Sebastian Faulks has demonstrated that he has the midas touch for Penguin Books and the Ian Fleming Estate. His new Bond thriller Devil May Care has set a new record for Penguin’s hardback fiction titles in the UK. It sold 44,093 copies in the first four days of its publication, helped by an extensive media campaign in Britain. It also rapidly entered the No.1 spot in the UK’s wider hardback fiction bestseller lists, and has been reviewed extensively in British newspapers and on radio and TV.
As a result of all the literary interest in the new Bond book, Faulks has also received a boost to the sales of his other novels, which must be very pleasing to both Faulks and his publishers. On its release in Canada and the USA, which are in many ways tougher markets for British authors, Devil May Care entered at No.7 in Canada and a highly respectable No. 8 in the New York Times bestsellers list for ‘hardcover fiction’.
The Bentley Bond Special Series edition of Devil May Care, of which only 300 copies were produced for worldwide distribution, has already sold out in the UK. The UK editions sold very fast, and are appearing on book collectors circuits at much higher prices. It is expected that demand will also be high in other countries and on the internet.
Ian Fleming wrote about owning three Bentley’s in his lifetime and, in the novels, James Bond shares his creator’s passion for the car, referred to as ‘the locomotive’. Faulks has renewed Bond’s love affair with the Bentley in the new novel, describing how 007 lovingly nurses the car down the Kings Road in Chelsea in 1967, at the height of the flower-power revolution. Bentley and Penguin Books collaborated closely on marketing the Bentley connection to help boost initial interest in the new novel.
As well as the special launch of the Faulks book with a Royal Navy escort on the River Thames in London, various publicity events have been held around the UK for Devil May Care by both the Borders and Waterstones bookstore chains, often in conjunction with the ‘Young Bond’ series of books by Charlie Higson and the new tie-in book For Your Eyes Only: Ian Fleming and James Bond by Ben Macintyre. The latter book was written to accompany the Ian Fleming exhibition being held at the Imperial War Museum (IWM) in central London.

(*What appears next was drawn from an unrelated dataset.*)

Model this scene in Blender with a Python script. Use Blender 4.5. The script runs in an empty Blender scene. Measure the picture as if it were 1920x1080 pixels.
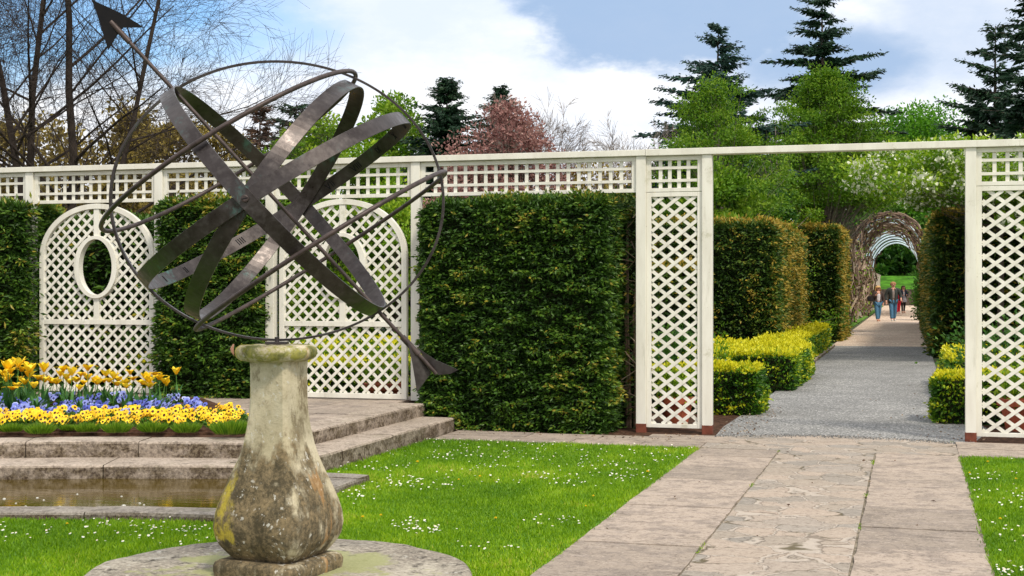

Both the IWM and the Barbican Centre in London have also mounted a series of special screenings of the Bond movies.
The organisers of the Fleming exhibition have reported record crowds and interest, and are said to be ‘very pleased’ at the way the Fleming exhibition has helped create wider public awareness of the Museum. The Fleming exhibition, which will eventually go on an international tour, and now the new Bond centenary novel, have helped create numerous articles in the media around the world, perhaps proving that, 100 years after the birth of his creator, James Bond truly remains a universal export.